In the lead-up to the Obama-Xi meetings, U.S. officials sought to refocus attention on areas of U.S. agreement with the Chinese. The two countries announced a reciprocal accord to extend visa lengths for their citizens. And Obama announced that the U.S. and China had reached an understanding that would allow negotiations to move forward on a deal with the World Trade Organization to reduce tariffs on high-tech goods.

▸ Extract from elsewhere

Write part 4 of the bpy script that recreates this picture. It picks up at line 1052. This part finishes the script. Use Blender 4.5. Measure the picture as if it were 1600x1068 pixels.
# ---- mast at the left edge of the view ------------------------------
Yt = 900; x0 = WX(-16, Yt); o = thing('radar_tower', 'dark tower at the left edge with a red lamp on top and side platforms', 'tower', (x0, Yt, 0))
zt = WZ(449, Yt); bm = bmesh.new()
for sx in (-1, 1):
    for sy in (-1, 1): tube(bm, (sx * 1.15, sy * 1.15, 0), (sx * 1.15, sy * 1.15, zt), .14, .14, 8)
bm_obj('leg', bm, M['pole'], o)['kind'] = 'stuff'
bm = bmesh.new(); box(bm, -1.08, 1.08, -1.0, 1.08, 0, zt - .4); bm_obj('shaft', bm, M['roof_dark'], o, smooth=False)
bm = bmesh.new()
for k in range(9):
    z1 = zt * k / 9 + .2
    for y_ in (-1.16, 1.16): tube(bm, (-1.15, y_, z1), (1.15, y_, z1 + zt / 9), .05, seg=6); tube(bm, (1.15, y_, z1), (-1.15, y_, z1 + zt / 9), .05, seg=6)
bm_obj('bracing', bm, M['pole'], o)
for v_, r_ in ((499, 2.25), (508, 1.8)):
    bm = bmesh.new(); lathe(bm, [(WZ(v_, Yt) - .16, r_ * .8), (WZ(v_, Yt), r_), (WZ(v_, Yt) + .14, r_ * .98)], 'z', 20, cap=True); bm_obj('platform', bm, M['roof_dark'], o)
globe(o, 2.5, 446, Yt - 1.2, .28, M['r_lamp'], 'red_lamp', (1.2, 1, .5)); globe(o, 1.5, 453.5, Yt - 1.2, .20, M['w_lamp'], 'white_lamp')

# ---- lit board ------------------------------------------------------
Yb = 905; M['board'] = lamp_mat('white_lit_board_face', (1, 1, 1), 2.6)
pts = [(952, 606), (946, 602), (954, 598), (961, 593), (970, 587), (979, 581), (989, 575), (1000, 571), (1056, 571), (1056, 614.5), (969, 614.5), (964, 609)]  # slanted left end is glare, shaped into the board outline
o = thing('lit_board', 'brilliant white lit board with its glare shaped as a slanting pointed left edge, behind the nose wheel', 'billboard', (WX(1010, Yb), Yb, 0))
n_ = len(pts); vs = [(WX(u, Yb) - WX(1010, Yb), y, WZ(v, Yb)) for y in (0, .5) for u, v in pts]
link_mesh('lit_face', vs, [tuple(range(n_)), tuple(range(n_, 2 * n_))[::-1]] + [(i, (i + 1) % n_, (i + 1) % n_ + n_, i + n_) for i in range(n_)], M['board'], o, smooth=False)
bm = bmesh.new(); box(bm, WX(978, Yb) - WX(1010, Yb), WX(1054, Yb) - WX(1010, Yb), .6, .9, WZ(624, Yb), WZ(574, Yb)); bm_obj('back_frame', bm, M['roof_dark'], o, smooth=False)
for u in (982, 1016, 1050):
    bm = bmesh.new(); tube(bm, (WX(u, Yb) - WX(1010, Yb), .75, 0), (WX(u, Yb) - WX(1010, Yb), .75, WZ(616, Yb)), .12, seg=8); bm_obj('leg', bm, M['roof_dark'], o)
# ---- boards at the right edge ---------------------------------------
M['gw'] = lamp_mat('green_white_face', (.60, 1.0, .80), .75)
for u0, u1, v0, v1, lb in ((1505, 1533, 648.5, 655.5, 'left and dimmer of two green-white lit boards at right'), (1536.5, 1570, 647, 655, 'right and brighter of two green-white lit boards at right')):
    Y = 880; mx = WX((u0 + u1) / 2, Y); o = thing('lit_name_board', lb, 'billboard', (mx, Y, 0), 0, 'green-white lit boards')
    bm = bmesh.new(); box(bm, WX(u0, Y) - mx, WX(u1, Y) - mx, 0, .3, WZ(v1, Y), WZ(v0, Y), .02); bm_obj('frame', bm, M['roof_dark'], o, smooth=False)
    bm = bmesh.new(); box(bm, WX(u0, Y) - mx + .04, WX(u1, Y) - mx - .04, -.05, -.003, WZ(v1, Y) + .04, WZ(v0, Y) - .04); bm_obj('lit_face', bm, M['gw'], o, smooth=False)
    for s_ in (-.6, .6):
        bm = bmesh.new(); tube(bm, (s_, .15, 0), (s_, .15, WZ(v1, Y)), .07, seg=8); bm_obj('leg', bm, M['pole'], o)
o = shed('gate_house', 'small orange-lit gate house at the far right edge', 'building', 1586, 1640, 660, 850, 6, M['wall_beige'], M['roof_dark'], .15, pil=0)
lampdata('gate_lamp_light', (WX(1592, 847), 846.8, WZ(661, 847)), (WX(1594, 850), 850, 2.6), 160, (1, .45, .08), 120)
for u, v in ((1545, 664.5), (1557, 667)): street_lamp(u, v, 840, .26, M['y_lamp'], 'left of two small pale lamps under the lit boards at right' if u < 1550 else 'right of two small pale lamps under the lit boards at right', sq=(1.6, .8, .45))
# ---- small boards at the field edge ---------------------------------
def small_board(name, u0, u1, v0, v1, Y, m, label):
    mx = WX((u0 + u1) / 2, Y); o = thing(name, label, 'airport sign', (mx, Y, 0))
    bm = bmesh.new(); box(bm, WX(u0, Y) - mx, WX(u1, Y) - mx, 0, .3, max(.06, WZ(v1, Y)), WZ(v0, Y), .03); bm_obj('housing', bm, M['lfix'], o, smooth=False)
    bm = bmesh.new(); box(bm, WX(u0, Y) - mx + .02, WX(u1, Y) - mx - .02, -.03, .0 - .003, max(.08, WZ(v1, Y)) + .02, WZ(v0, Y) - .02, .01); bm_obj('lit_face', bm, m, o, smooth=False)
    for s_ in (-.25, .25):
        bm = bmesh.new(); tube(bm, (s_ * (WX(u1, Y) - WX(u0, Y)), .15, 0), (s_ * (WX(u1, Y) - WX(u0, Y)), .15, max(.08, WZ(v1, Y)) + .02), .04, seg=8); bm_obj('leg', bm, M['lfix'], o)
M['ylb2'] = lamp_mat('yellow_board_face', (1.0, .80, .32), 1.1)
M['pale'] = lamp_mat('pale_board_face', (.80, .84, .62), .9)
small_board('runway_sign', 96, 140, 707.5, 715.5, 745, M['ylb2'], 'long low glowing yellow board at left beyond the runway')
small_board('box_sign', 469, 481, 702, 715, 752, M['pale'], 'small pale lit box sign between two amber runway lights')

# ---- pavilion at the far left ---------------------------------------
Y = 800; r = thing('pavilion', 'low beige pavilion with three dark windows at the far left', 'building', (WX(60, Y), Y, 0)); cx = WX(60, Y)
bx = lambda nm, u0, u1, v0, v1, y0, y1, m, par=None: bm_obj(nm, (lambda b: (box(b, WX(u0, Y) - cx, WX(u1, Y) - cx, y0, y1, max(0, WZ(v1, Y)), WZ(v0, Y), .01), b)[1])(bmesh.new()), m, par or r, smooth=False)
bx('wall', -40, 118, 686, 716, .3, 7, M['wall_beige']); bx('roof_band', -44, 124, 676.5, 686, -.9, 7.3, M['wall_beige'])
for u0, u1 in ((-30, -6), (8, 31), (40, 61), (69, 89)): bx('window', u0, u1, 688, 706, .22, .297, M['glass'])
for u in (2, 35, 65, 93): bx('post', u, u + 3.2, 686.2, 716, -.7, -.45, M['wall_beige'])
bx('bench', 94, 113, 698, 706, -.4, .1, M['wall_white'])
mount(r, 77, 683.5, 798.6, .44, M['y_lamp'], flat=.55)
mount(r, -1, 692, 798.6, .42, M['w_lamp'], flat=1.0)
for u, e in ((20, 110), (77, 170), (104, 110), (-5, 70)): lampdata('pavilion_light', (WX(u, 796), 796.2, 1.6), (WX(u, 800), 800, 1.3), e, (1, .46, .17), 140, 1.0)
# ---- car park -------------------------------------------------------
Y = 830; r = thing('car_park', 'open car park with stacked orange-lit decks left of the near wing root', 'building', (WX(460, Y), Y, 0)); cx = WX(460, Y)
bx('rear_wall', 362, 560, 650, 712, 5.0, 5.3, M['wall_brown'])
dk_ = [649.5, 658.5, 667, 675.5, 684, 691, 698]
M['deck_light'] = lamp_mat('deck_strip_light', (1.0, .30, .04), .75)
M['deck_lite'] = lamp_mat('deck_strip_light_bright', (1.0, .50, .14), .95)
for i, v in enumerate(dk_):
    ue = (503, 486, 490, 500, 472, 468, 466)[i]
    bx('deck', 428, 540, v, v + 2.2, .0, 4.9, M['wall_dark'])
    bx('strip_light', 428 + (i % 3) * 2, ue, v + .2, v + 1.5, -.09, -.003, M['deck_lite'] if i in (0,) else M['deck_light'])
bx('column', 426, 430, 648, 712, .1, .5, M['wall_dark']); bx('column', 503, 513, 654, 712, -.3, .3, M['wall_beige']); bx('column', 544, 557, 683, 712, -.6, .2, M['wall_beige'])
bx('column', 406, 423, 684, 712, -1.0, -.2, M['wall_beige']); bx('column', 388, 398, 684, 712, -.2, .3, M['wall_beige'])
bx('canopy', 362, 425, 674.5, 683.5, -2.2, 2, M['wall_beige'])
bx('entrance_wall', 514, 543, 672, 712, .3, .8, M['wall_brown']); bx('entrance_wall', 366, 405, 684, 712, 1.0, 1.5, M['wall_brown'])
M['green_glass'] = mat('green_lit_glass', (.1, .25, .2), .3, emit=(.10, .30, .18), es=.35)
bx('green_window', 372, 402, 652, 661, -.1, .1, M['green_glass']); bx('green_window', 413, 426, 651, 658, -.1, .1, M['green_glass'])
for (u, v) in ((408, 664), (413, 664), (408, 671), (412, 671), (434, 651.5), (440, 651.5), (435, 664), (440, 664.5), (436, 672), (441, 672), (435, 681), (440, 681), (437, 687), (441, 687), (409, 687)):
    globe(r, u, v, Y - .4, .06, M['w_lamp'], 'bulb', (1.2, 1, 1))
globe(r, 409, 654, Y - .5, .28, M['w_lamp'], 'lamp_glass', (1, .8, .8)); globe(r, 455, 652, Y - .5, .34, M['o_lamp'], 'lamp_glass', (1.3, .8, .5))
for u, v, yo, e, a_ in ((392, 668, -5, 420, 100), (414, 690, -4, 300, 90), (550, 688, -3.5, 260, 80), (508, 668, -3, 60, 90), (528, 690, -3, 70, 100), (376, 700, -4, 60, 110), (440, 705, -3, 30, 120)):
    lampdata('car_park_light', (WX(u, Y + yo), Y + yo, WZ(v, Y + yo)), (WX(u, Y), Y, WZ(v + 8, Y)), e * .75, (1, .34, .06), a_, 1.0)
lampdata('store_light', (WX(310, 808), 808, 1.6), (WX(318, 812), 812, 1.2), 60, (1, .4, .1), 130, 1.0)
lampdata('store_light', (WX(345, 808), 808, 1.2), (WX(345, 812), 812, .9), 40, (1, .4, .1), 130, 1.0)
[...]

U.S. officials said the two were also likely to announce progress on deals to avert military confrontations in the Pacific, where their aircraft have come near each other. Officials have also been working on possible announcements on climate change to set the stage for a summit in Paris early next year. The U.S. has been pressing China to set an ambitious target for cutting greenhouse gas emissions, and Beijing appears to be getting serious about it — a shift for China, which long argued that developed countries like the U.S. bore most of the responsibility to deal with climate change.

But despite the White House’s public focus on cooperation, analysts say Xi’s approach to running China is likely to lead to more tensions ahead.

That’s hardly the landscape Obama envisioned when he began trying to cultivate Xi as partner. Obama had developed little personal rapport with Xi’s predecessor, the older and more formal Hu Jintao. But in Xi, U.S. officials saw a potentially new kind of leader, with closer ties to the U.S. than other Chinese officials — he spent time in Iowa as an exchange student.

In an unusual move, Obama last summer invited Xi to a two-day retreat at Sunnylands, a sweeping California estate, where the leaders held eight hours of wide-ranging talks.

Both sides considered the summit a success. Yet the months that followed have seen increased tensions, from the U.S. levying cyberspying charges against five Chinese officials to a recent series of close calls between U.S. and Chinese aircraft in the Pacific.

“There’s no mystery in our position on these issues, there’s no mystery on the Chinese position,” said Ben Rhodes, Obama’s deputy national security adviser. “When there’s an opening, we take it, and we run through that opening, we work together. And when there’s a difference, we’re just going to keep raising it repeatedly with China.”